All the same, one does not have to be a scholar of Madhva's or Sri Caitanya's caliber to peg impersonalism for what it is. Just knowing a few basic precepts of Bhagavad-gita, ones even the impersonalists agree upon, is sufficient to turn the tide of monism's bad logic.
For instance, impersonalists agree with Krsna's description of the soul in the Bhagavad-gita, where He says it cannot be cut or injured by any weapon. Yet they cannot explain how we became cleaved or separated from the Absolute One into individuals in the first place, or at least how one immense, uncleavable spiritual entity fell into illusion of being many.
Indeed, impersonalists are at a loss to explain how God could fall into illusion at all, which is a serious matter, considering that this makes illusion superior to God.
At the same time, it would be unfair not to credit them for the kernel of truth in their doctrine: the oneness of God and the individual soul. Lord Caitanya taught that God and the individual souls are spiritual and eternal; hence there is qualitative oneness. He pointed out, however, that there is a quantitative difference as well. Individual souls are minute, or infinitesimal, whereas the Personality of Godhead is infinite. That's why minute souls can sometimes be overwhelmed and fall under the spell of the illusory energy. But the Lord Himself, who is the energetic source of everything, including the illusory energy, never falls under its influence. Impersonalists stress the oneness and ignore the difference.

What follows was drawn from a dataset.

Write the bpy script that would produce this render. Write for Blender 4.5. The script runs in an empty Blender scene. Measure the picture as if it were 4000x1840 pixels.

Lord Caitanya's teaching of simultaneous oneness and difference between God and the individual souls is called in Sanskrit acintya-bhedabheda-tattva. He and His followers have given examples to illustrate this truth. One example is that of the gold nugget and the gold mine. Under chemical analysis, gold nuggets are been to be qualitatively one with a whole mine of gold, but the quantitative difference is unquestionable. If one were given the choice between the two, it's inconceivable that one would choose the nugget.
Another example is that of a spark and a fire. Though both have the quality of giving off heat and light, the quantities of the energies they emit are vastly different.
Probably the most graphic example of simultaneous oneness and difference is that of sunlight and the sun. Like the Lord, the sun is the energetic source of unlimited energy. Its rays are comparable to the unlimited souls emanating from the Lord. The rays are simultaneously one with the sun and yet different from it. We may welcome a few sunrays into our room through the window, but we would never extend the same invitation to the sun itself.
The conclusion is that although God and the living soul are qualitatively one, still God is the Supreme Soul, and the infinitesimal individual souls are constitutionally different from Him, being His eternal loving servants. Unfortunately, lacking authorised knowledge about the true nature of the soul and its relationship to God, and lacking knowledge about the spiritual world, innocent people are easily victimised by impersonalism's flattering conclusion that we're all God.
Today, it is no doubt true that systematic atheism, aided by certain theories in science, philosophy, and psychology, presents a great threat to theism. Nevertheless, it is of little or no consolation that impersonalism, with its veneer of spirituality, is on the rise. Indeed, one might argue that it is a more insidious form of atheism, since the impersonalist acknowledges and denies God in the same breath. Monism is a convenient idea for those who want the recognition of being spiritual or religious and yet still shun their obligation to surrender to the Lord and render Him service. The Krsna consciousness movement, on the other hand, is for those who want to go beyond such a counterfeit of spiritual life.